# start of Dataset section

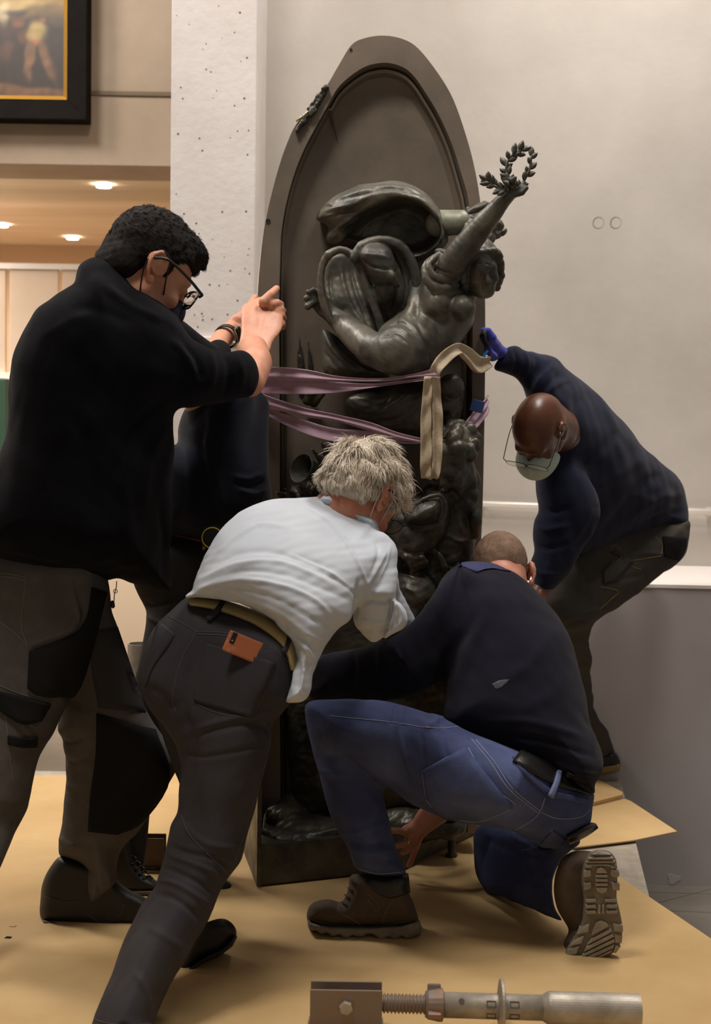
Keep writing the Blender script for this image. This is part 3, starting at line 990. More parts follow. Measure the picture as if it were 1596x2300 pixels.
M_navyE = mat('navy_sweatshirt', S(30, 34, 54), .95, sheen=.1, bump=.3, bscale=300, spec=.15)
M_yoke = mat('blue_yoke', S(44, 46, 84), .9, bump=.2, bscale=300)
M_shirt = mat('white_blue_shirt', S(202, 208, 216), .8, col2=S(192, 199, 208), scale=6, bump=.1, bscale=400, spec=.25)
M_workgrey = mat('work_trouser_grey', S(94, 89, 85), .9, col2=S(78, 74, 71), scale=9, bump=.25, bscale=350, spec=.2)
M_workblack = mat('work_trouser_black', S(24, 23, 23), .9, bump=.25, bscale=350, spec=.2)
M_darktr = mat('dark_trousers', S(38, 36, 34), .9, bump=.25, bscale=350, spec=.2)
M_blackjean = mat('faded_black_denim', S(54, 52, 56), .88, col2=S(66, 64, 66), scale=5, lo=.45, hi=.75, bump=.25, bscale=380, weave=.12, wscale=260, spec=.2)
M_bluejean = mat('blue_denim', S(58, 66, 102), .85, col2=S(88, 100, 140), scale=4.5, lo=.42, hi=.72, bump=.25, bscale=380, weave=.15, wscale=260, spec=.25)
M_bluehem = mat('blue_denim_edge', S(110, 122, 160), .85)
M_etr = mat('work_trouser_charcoal', S(64, 62, 58), .9, col2=S(76, 72, 66), scale=8, bump=.25, bscale=350, spec=.2)
M_thr = mat('grey_stitching', S(126, 120, 116), .8)
M_thrb = mat('black_stitching', S(82, 80, 84), .8)
M_thrblue = mat('pale_blue_stitching', S(150, 158, 186), .8)
M_thror = mat('orange_stitching', S(186, 120, 70), .8)
M_hairA = mat('hair_dark_brown', S(28, 20, 16), .75, spec=.2, col2=S(18, 13, 10), scale=60, stretch=(1, 1, 3), bump=.6, bscale=200)
M_hairC = mat('hair_silver', S(232, 220, 202), .45, col2=S(212, 198, 178), scale=30, bump=.2)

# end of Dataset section

> [Task statement]: Set the data above down again exactly as given, with no pictures.

> [Finished task]:
Keep writing the Blender script for this image. This is part 3, starting at line 990. More parts follow. Measure the picture as if it were 1596x2300 pixels.
M_navyE = mat('navy_sweatshirt', S(30, 34, 54), .95, sheen=.1, bump=.3, bscale=300, spec=.15)
M_yoke = mat('blue_yoke', S(44, 46, 84), .9, bump=.2, bscale=300)
M_shirt = mat('white_blue_shirt', S(202, 208, 216), .8, col2=S(192, 199, 208), scale=6, bump=.1, bscale=400, spec=.25)
M_workgrey = mat('work_trouser_grey', S(94, 89, 85), .9, col2=S(78, 74, 71), scale=9, bump=.25, bscale=350, spec=.2)
M_workblack = mat('work_trouser_black', S(24, 23, 23), .9, bump=.25, bscale=350, spec=.2)
M_darktr = mat('dark_trousers', S(38, 36, 34), .9, bump=.25, bscale=350, spec=.2)
M_blackjean = mat('faded_black_denim', S(54, 52, 56), .88, col2=S(66, 64, 66), scale=5, lo=.45, hi=.75, bump=.25, bscale=380, weave=.12, wscale=260, spec=.2)
M_bluejean = mat('blue_denim', S(58, 66, 102), .85, col2=S(88, 100, 140), scale=4.5, lo=.42, hi=.72, bump=.25, bscale=380, weave=.15, wscale=260, spec=.25)
M_bluehem = mat('blue_denim_edge', S(110, 122, 160), .85)
M_etr = mat('work_trouser_charcoal', S(64, 62, 58), .9, col2=S(76, 72, 66), scale=8, bump=.25, bscale=350, spec=.2)
M_thr = mat('grey_stitching', S(126, 120, 116), .8)
M_thrb = mat('black_stitching', S(82, 80, 84), .8)
M_thrblue = mat('pale_blue_stitching', S(150, 158, 186), .8)
M_thror = mat('orange_stitching', S(186, 120, 70), .8)
M_hairA = mat('hair_dark_brown', S(28, 20, 16), .75, spec=.2, col2=S(18, 13, 10), scale=60, stretch=(1, 1, 3), bump=.6, bscale=200)
M_hairC = mat('hair_silver', S(232, 220, 202), .45, col2=S(212, 198, 178), scale=30, bump=.2)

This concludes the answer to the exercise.